- [Material provided]
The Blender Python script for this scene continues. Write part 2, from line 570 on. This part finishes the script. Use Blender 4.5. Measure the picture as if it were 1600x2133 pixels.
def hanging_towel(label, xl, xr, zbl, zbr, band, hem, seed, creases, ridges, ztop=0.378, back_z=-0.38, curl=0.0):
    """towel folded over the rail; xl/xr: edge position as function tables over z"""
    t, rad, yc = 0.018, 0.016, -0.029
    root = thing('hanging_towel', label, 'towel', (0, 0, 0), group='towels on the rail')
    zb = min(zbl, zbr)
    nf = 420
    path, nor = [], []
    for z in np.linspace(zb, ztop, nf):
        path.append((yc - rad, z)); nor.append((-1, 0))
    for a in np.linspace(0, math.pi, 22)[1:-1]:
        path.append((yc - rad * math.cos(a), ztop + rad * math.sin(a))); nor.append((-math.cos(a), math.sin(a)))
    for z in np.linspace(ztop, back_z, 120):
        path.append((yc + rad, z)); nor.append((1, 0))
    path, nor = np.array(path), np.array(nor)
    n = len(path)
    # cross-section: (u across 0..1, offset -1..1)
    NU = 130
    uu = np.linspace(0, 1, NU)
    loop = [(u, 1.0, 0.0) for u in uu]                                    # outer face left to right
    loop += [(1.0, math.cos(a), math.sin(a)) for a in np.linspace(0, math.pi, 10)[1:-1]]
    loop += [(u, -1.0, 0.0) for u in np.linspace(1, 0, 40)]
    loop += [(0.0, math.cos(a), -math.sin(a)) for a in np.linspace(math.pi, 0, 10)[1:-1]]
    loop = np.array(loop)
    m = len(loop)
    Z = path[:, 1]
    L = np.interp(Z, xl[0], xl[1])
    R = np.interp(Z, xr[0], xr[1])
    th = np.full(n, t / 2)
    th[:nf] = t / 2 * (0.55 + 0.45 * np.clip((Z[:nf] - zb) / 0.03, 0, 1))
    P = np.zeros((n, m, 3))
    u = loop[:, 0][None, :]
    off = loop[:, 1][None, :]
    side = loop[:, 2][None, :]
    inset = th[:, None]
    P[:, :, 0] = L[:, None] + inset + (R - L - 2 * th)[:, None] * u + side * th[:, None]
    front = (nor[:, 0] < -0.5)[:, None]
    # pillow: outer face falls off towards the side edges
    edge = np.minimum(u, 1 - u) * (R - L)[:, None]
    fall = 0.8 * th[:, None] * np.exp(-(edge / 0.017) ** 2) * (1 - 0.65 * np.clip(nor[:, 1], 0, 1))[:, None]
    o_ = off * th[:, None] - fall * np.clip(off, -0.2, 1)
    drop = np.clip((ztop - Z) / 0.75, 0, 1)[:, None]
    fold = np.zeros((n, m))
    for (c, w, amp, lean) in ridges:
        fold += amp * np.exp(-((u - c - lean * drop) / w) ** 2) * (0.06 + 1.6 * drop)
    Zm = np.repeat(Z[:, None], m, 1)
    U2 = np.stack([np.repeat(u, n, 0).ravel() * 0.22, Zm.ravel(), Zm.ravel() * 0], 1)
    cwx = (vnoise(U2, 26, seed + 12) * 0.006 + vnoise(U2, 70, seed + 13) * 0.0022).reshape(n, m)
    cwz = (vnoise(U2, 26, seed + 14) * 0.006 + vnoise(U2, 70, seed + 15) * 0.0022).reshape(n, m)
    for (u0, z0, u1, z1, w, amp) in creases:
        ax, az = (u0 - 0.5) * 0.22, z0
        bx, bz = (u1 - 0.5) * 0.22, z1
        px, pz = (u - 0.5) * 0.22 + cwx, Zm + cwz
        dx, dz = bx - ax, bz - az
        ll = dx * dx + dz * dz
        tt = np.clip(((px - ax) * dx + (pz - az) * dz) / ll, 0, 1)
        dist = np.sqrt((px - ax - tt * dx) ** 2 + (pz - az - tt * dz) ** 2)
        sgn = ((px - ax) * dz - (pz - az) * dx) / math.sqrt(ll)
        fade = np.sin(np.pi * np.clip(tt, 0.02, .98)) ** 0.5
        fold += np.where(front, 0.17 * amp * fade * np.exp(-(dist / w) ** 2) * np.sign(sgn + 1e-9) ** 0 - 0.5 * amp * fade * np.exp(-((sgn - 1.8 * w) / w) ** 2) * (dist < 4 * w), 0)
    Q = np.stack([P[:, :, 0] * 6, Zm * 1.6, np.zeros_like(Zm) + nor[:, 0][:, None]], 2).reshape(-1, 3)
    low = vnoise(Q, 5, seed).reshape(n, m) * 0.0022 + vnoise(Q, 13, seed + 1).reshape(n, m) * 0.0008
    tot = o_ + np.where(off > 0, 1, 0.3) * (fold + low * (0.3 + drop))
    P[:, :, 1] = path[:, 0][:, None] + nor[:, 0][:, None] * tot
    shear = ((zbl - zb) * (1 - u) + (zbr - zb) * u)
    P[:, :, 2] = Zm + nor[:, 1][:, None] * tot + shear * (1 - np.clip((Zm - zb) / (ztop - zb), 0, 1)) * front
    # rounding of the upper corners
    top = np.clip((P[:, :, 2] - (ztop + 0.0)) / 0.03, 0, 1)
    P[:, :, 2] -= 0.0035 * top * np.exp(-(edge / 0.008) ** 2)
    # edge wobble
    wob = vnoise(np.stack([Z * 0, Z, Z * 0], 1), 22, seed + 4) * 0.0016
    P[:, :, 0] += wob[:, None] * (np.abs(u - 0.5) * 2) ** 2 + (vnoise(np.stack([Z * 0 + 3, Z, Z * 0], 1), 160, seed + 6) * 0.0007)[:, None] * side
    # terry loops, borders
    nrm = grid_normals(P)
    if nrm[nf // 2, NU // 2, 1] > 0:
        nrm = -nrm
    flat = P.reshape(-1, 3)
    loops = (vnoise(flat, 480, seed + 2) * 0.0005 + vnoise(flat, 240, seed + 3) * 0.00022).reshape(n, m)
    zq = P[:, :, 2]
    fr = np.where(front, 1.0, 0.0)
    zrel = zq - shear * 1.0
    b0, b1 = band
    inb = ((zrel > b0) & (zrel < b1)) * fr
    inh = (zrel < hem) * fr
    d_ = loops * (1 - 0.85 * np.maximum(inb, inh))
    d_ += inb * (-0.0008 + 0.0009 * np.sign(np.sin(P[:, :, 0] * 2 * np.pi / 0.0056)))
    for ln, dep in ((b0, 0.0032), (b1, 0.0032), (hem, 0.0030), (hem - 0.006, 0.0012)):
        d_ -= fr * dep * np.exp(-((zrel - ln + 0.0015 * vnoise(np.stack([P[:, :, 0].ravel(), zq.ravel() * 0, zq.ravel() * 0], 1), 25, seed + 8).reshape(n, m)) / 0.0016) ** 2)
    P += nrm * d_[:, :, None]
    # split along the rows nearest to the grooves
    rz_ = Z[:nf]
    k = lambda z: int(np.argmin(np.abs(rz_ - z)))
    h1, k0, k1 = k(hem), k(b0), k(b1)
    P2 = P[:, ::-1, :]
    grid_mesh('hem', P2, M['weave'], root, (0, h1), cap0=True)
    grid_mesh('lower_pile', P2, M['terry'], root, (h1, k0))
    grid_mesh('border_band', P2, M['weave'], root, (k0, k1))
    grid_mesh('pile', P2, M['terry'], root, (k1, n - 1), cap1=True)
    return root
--
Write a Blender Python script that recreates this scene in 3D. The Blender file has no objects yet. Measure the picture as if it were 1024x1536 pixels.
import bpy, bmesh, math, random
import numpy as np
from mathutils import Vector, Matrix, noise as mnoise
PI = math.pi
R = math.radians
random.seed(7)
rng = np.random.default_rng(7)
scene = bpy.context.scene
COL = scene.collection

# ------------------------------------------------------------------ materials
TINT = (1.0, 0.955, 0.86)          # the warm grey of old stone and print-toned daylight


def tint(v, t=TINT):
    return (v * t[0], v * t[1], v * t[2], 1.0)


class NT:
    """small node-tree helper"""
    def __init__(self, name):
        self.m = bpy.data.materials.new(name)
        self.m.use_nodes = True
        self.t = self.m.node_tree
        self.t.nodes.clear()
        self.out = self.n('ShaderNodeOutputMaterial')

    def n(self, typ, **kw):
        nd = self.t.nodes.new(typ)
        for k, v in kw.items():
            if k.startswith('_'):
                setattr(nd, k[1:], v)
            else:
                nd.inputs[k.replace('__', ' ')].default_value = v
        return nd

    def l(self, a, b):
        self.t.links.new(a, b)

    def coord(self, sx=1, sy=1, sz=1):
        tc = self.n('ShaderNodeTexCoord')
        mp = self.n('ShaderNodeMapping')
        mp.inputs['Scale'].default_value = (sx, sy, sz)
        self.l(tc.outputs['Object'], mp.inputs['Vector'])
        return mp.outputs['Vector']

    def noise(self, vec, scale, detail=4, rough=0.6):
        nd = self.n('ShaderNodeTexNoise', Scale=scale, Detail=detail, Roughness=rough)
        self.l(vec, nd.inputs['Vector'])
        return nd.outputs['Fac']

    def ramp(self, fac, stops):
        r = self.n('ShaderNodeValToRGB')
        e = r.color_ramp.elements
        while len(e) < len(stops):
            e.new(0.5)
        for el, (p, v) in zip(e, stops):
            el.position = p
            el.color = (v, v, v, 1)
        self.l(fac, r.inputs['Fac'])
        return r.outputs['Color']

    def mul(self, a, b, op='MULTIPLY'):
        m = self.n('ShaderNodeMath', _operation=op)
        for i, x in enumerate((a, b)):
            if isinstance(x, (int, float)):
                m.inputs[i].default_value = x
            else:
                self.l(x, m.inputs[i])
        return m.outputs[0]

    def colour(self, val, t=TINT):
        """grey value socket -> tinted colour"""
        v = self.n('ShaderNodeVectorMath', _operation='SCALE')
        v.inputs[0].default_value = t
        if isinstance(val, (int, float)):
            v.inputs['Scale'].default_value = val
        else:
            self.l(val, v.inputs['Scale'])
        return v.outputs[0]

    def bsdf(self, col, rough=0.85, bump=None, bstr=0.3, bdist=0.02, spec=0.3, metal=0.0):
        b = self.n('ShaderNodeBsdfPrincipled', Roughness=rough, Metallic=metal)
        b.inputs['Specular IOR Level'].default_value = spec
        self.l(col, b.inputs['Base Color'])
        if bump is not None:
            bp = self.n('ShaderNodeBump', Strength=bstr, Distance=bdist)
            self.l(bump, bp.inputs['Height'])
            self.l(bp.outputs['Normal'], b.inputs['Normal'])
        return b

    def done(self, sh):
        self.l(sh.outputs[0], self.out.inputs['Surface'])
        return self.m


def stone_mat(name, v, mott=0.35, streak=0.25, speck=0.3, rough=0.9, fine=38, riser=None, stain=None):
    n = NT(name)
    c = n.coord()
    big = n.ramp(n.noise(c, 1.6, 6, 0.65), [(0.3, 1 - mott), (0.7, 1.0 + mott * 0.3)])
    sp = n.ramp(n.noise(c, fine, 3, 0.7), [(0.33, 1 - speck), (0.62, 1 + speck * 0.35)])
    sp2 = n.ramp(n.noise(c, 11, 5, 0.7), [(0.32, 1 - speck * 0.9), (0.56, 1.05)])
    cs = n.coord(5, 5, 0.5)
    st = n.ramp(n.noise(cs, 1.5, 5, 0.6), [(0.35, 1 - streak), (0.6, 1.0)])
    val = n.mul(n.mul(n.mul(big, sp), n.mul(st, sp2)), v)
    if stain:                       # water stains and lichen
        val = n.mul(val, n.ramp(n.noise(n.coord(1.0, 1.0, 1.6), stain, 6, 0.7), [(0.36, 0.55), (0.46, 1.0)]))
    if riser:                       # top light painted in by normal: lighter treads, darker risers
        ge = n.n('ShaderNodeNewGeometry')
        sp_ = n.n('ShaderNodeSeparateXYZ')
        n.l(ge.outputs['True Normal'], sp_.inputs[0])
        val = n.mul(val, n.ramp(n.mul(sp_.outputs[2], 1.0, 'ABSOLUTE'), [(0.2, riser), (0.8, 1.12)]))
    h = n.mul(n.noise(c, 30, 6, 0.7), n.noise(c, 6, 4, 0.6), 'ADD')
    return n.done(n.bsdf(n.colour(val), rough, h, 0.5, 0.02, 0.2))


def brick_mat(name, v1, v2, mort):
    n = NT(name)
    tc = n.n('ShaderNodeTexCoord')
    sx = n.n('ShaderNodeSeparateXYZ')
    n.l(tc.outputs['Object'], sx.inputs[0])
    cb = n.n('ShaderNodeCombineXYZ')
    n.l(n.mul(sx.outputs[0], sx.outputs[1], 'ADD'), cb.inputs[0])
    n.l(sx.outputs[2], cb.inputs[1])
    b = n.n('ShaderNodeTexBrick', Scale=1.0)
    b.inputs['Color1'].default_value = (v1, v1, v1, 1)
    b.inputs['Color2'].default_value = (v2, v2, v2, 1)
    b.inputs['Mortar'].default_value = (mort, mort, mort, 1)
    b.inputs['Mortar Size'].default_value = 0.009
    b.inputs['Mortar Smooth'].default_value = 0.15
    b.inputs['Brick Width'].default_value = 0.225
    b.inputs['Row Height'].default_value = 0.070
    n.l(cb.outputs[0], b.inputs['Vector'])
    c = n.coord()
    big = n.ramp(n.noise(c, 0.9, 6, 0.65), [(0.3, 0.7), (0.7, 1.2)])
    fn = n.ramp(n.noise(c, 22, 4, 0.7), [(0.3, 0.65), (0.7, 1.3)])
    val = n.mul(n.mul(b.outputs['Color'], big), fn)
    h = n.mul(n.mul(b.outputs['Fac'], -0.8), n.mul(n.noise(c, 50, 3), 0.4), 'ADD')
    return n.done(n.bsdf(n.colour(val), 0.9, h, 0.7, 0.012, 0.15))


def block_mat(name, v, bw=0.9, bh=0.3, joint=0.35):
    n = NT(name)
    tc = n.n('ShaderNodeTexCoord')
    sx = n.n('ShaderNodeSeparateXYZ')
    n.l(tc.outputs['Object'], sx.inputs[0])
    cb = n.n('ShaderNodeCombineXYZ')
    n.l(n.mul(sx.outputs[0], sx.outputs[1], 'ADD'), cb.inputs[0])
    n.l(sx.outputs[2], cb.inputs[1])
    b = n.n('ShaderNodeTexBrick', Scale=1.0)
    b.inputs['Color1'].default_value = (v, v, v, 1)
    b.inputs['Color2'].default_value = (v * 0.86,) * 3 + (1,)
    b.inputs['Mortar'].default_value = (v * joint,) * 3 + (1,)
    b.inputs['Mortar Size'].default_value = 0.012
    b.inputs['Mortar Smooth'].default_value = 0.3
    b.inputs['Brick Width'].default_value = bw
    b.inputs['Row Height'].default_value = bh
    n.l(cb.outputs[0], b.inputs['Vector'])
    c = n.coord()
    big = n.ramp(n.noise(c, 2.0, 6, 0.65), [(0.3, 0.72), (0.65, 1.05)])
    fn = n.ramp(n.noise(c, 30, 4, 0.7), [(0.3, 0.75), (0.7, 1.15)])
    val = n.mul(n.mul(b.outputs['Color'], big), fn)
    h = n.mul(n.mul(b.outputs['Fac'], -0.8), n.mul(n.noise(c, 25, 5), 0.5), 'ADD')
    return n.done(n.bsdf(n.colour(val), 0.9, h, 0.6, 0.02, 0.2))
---
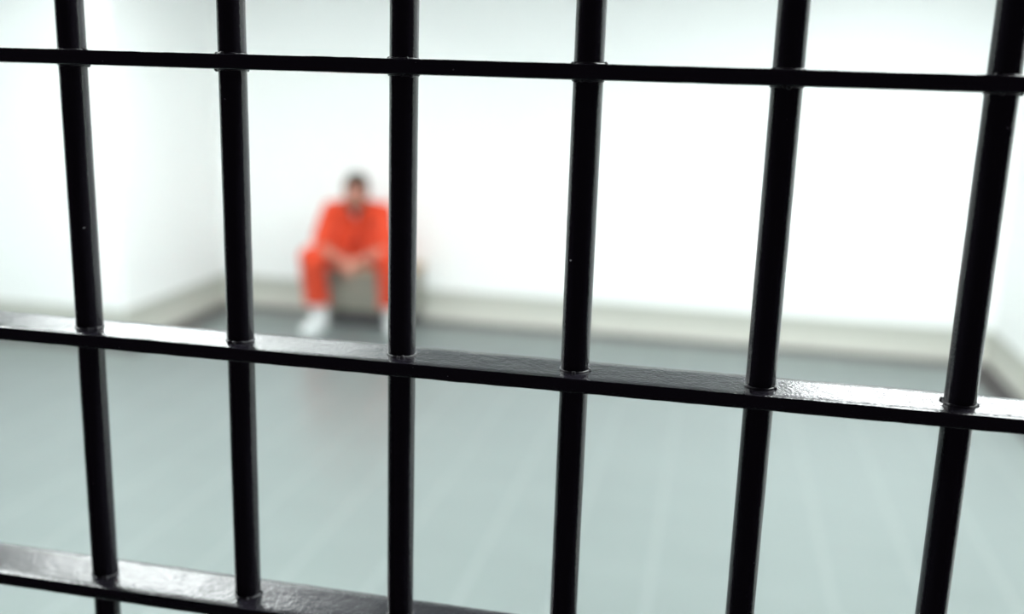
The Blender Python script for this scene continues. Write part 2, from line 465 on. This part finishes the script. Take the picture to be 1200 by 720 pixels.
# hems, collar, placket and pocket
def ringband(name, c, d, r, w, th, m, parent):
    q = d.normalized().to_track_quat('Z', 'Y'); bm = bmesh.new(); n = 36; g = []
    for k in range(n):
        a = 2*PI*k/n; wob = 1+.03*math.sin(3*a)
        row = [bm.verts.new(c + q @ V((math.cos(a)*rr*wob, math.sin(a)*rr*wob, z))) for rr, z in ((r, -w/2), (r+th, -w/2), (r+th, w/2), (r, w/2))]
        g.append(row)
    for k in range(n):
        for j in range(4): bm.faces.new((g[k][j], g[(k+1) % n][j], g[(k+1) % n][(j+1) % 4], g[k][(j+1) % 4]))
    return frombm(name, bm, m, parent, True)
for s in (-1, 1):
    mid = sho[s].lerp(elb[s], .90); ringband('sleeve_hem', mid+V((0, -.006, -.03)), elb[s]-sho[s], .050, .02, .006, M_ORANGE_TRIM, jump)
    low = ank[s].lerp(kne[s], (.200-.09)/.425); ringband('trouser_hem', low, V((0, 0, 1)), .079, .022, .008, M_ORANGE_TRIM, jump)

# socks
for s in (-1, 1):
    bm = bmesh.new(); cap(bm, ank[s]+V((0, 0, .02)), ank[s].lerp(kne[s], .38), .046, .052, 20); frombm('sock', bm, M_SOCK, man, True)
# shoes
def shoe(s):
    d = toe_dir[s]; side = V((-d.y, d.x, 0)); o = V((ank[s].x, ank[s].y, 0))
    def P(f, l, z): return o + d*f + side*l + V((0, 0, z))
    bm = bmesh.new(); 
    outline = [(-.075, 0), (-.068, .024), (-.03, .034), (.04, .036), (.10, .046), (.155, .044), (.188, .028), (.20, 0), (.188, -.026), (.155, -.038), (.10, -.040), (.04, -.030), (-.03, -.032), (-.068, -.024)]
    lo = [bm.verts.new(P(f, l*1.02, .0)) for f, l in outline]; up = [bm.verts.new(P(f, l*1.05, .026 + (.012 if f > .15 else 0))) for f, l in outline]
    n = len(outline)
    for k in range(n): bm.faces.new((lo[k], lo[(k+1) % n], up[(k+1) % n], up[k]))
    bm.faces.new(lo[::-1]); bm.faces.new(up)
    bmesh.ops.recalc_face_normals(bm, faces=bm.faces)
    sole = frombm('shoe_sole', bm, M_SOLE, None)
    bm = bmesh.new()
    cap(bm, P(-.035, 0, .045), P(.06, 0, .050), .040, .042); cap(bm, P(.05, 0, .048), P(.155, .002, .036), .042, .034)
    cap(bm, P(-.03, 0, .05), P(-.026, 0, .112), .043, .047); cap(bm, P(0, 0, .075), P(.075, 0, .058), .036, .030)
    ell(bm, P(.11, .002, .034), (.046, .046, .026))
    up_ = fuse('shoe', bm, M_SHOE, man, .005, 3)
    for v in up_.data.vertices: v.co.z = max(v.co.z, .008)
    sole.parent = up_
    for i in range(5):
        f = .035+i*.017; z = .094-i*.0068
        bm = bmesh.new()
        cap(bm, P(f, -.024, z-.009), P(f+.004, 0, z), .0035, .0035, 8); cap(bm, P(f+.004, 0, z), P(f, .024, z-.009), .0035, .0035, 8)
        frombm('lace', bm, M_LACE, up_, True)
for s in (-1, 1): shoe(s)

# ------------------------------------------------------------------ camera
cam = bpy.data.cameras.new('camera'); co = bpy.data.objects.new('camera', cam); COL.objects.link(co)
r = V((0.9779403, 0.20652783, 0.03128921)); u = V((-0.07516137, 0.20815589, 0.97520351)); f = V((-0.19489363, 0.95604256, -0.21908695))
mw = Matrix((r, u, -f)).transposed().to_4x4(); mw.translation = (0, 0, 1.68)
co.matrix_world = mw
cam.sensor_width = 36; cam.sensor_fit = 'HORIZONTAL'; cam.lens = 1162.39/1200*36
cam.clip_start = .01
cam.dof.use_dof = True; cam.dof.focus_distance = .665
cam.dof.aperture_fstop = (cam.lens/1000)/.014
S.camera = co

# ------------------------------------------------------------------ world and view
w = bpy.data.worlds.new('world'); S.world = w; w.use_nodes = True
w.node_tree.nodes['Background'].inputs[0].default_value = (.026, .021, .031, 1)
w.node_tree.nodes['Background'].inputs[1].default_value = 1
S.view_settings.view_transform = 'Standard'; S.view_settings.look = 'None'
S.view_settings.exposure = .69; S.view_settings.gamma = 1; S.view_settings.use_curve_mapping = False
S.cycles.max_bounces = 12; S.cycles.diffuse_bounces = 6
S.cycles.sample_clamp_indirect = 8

- [Task] Copy out each line of the listing that holds "scene".

- [Output of the exercise]
The Blender Python script for this scene continues. Write part 2, from line 570 on. This part finishes the script. Use Blender 4.5. Measure the picture as if it were 1600x2133 pixels.
Write a Blender Python script that recreates this scene in 3D. The Blender file has no objects yet. Measure the picture as if it were 1024x1536 pixels.
scene = bpy.context.scene
COL = scene.collection
The Blender Python script for this scene continues. Write part 2, from line 465 on. This part finishes the script. Take the picture to be 1200 by 720 pixels.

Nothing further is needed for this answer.